Energy storage installations around the world will multiply exponentially, from a modest 9GW/17GWh deployed as of 2018 to 1,095GW/2,850GWh by 2040, according to the latest forecast from research company BloombergNEF (BNEF).

This 122-fold boom of stationary energy storage, which excludes pumped hydro, over the next two decades will require $662 billion of investment, according to BNEF estimates. It will be made possible by further sharp declines in the cost of lithium-ion batteries, on top of an 85% reduction in the 2010-18 period.

BNEF’s Energy Storage Outlook 2019 predicts a further halving of lithium-ion battery costs per kilowatt-hour by 2030, as demand takes off in two different markets – stationary storage and electric vehicles. The report goes on to model the impact of this on a global electricity system increasingly penetrated by low-cost wind and solar.

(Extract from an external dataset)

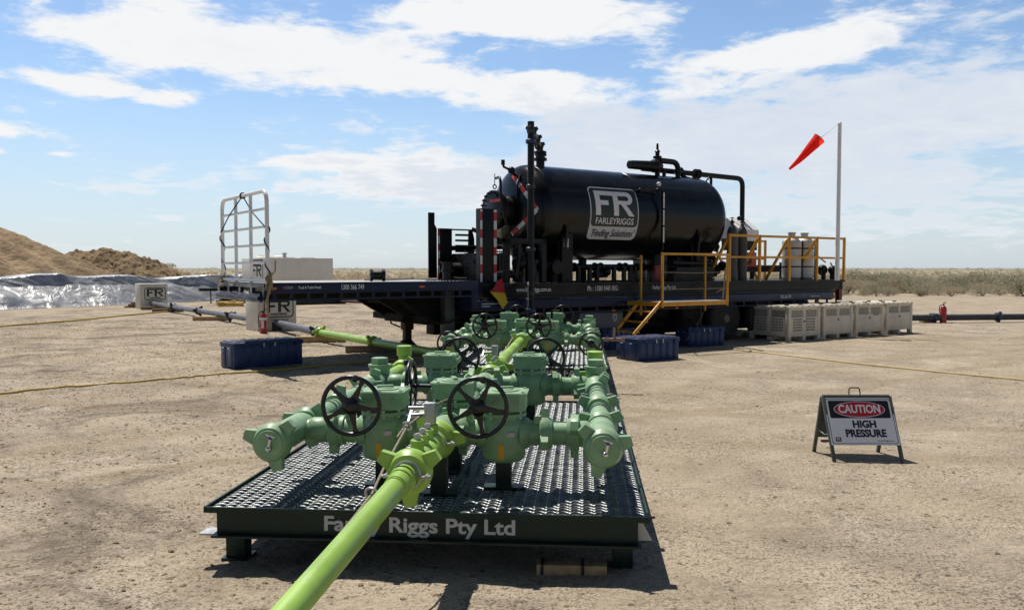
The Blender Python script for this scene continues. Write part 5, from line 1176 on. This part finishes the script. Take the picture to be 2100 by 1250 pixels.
for i in range(3):
    q = fbp - dn*(1.5) + Vector((0,0,0)); r = thing('timber_stack_board',('lowest','middle','top')[i]+' board of the timber stack at the left of the far white box','timber board',(q.x+.03*i,q.y,.0+.085*i),R(15+12*i),'boards of the timber stack'); mb = MB(); mb.rng((-.75+.1*i,-.16,-.004),(.75-.05*i,.16,.080),.004); mb.out('board','oldtimber' if i else 'timber',r)
dpA, dpB = gp(1840,651.5,.16), gp(2200,648,.16)
pipe_thing('dark_pipe','dark pipe lying across the bare dirt behind the grey bins towards the right edge',[dpA,dpB],.095,'pipedark',nuts=((.205,.5),(.565,.2)),nut_m='clampblue',nut_r=.135)
q = gp(1907,661); r = thing('timber_block','small timber blocks under the dark pipe near the red extinguisher','timber block',q,0); mb = MB(); mb.rng((-.22,-.05,-.01),(-.05,.25,.10),.004); mb.rng((.0,-.05,-.01),(.18,.25,.10),.004); mb.rng((-.24,.0,.10),(.2,.2,.13),.003); mb.out('block','oldtimber',r)
bpA, bpB = gp(690,617,.12), gp(845,622,.12)
pipe_thing('brown_pipe','brown pipe lying on the dirt behind the trailer, right of the white tank',[bpA-(bpB-bpA)*.1,bpB+(bpB-bpA)*.6],.07,'pipebrown')
# white water tank on its skid
ct = gp(546,625); cr = thing('water_tank','big white rectangular tank with a badge, standing behind the raised trailer deck','water tank',(ct.x,ct.y,0),R(38)); WW, WD, WH = 3.3, 2.95, 2.12
mb = MB(); mb.rng((0,0,.33),(WW,WD,WH),.02); tk2 = mb.out('tank_shell','whitewall',cr)
mb = MB(); mb.rng((-.05,-.25,-.01),(WW+.25,WD+.05,.33),.01); mb.rng((.3,-.9,-.01),(WW+.2,-.25,.26),.01); mb.out('skid_base','skid',cr)
f = FR((-.001,WD*.36,1.45),(0,-1,0),(0,0,1)); mb = MB(); ring(mb,rrect(1.5,1.2,.05),rrect(1.36,1.06,.04),f,.004); mb.out('badge_border','inkgreen',tk2,0)
me = fr_mark(1.15,0,.10); me.transform(f@Matrix.Translation((0,0,.003))); link('lettering',me,'inkgreen',tk2)
mb = MB(); mb.lathe((.4,1.6,WH),(0,0,1),[(0,.25),(.05,.25),(.10,.15),(.13,.15)],16); mb.lathe((1.0,1.0,WH),(0,0,1),[(0,.3),(.06,.3),(.11,.12),(.12,.0)],20); mb.rng((.2,.5,WH),(1.6,.56,WH+.04)); mb.rng((1.9,.5,WH),(2.6,.56,WH+.04)); mb.out('roof_hatch','whitewall',cr)
mb = MB(); mb.cyl((1.15,.6,WH),(1.15,.6,WH+.22),.08,n=10); mb.cyl((1.15,.6,WH+.18),(1.15,.6,WH+.24),.11,n=10); mb.out('breather','galv',cr)
# hoses on the ground
def hose(name, label, px, r_, m, cat='hose', sag=.02):
    P = [gp(a,b_,.022) for a,b_ in px]; out = []
    for i in range(len(P)-1):
        p0, p1, p2, p3 = P[max(i-1,0)], P[i], P[i+1], P[min(i+2,len(P)-1)]
        for k in range(10):
            t_ = k/10; out.append(.5*((2*p1)+(p2-p0)*t_+(2*p0-5*p1+4*p2-p3)*t_*t_+(3*p1-p0-3*p2+p3)*t_**3))
    out.append(P[-1]); b0 = Vector((out[0].x,out[0].y,0)); g = thing(name,label,cat,b0)
    for p in out: p.z = max(.012, float(ground_h(np.array(p.x),np.array(p.y)))+r_*.9)
    mb = MB(); mb.tube([p-b0 for p in out],r_,8); mb.out('hose_run',m,g)
hose('yellow_hose','thin yellow hose crossing the shaded dirt in front of the long blue case',[(-160,822),(0,805),(160,790),(330,777),(470,764),(570,757),(680,745),(780,738),(900,731)],.014,'hose')
hose('yellow_hose','pale yellow hose stretched over the dirt towards the far white box',[(-160,686),(0,669),(150,657),(270,645),(352,638)],.026,'hose')
hose('yellow_hose','thin pale hose crossing the bare dirt behind the caution sign',[(1465,710),(1560,721),(1700,737),(1850,753),(1960,764),(2100,777),(2250,792)],.014,'hosepale')
hc = gp(472,628); g = thing('hose_coil','coil of yellow hose on the dirt in front of the white tank','hose',(hc.x,hc.y,0)); mb = MB(); pts = []
for i in range(150): a = i*.2; pts.append(((.42+.07*math.sin(i*.7))*math.cos(a)*1.15,(.42+.07*math.sin(i*.7))*math.sin(a),.03+.0011*i))
pts += [(.1,.5,.25),(.35,.6,.65),(.2,.9,.75)]; mb.tube(pts,.03,6); mb.out('coil','hose',g)
pb = gp(425,622); g = thing('pump_cart','small dark pump unit with a bent pipe by the end of the plastic liner','pump',(pb.x,pb.y,0),R(35)); mb = MB(); mb.rng((.6,0,.0),(2.3,.7,.12)); mb.rng((.7,.1,.12),(1.5,.5,.22)); mb.bend([(-.3,.3,.65),(1.6,.3,.62),(1.75,.3,.25)],.08,.2,10); mb.bar((.25,.3,0),(.25,.3,.65),.05,.05); mb.out('pump_body','black',g)
mb = MB(); mb.rng((.55,-.1,.22),(1.35,.6,.29)); mb.rng((.6,-.1,.29),(1.2,.5,.36)); mb.out('timber_packing','oldtimber',g)
# far fence posts and a lone distant tree
for i,(px,py,h_) in enumerate(((419,563,1.3),(426,563,1.2),(816,578,1.1),(846,578,1.2))):
    Y_ = 58 if i < 2 else 44; x_ = (px-1050)/F*Y_
    g = tag(MB().rng((-.05,-.05,-.02),(.05,.05,h_)).out('fence_post','oldtimber'),('thin dark post beyond the liner, left of a close pair','thin dark post beyond the liner, right of a close pair','dark post behind the trailer deck, end of a low rail','dark post behind the trailer deck, next to the tank skid')[i],'post','dark posts'); g.location = (x_,Y_,0)
p0 = Vector(((816-1050)/F*44,44,0)); p1 = Vector(((846-1050)/F*44,44,0))
g = tag(MB().bar((0,0,1.0),tuple(p1-p0+Vector((0,0,1.0))),.04,.05).bar((0,0,.6),tuple(p1-p0+Vector((0,0,.6))),.04,.05).out('low_rail','oldtimber'),'low timber rail between two dark posts behind the trailer','rail'); g.location = p0
V = leaf_cloud(700,2.6,1.7,.22,8,77); V[:,2] += .7
tt = thing('distant_tree','small lone tree far off on the horizon, beyond the lower mound','tree',((349-1050)/F*175,175,0)); mesh_np('crown',V,np.arange(len(V)).reshape(-1,3),'saltbush',tt); mb = MB(); mb.tube([(0,0,-.1),(.1,0,.8),(.0,.1,1.5)],[.12,.09,.04],6); mb.out('trunk','twig',tt)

Yayoi Sekine, energy storage analyst for BNEF and co-author of the report, said the estimate of investment in energy storage by 2040 had been revised upwards by $40 billion, “and that we now think the majority of new capacity will be utility-scale, rather than behind-the-meter at homes and businesses.”

BNEF’s analysis suggests that cheaper batteries can be used in more and more applications. These include energy shifting (moving in time the dispatch of electricity to the grid, often from times of excess solar and wind generation), peaking in the bulk power system (to deal with demand spikes), as well as for customers looking to save on their energy bills by buying electricity at cheap hours and using it later.

Just 10 countries are on course to represent almost three quarters of the global market in gigawatt terms. South Korea is the lead market in 2019, but will soon cede that position, with China and the US far in front by 2040. The remaining significant markets include India, Germany, Latin America, South-East Asia, France, Australia and the UK.

BNEF - Global cumulative energy storage installations.png
Global cumulative energy storage installations
Source: BloombergNEF.

Falling wind, solar and battery costs mean wind and solar are set to make up almost 40% of world electricity in 2040, up from 7% today.

Passenger electric vehicles could become a third of the global passenger vehicle fleet by 2040, up from less than half a percent today, adding huge scale to the battery manufacturing sector.

Demand for storage will increase to balance the higher proportion of variable, renewable generation in the electricity system. Batteries will increasingly be chosen to manage this dynamic supply and demand mix.

The report finds that energy storage will become a practical alternative to new-build electricity generation or network reinforcement. Behind-the-meter storage will also increasingly be used to provide system services on top of customer applications.

The total demand for batteries from the stationary storage and electric transport sectors is forecast to be 4,584GWh by 2040, providing a major opportunity for battery makers and miners of component metals such as lithium, cobalt and nickel.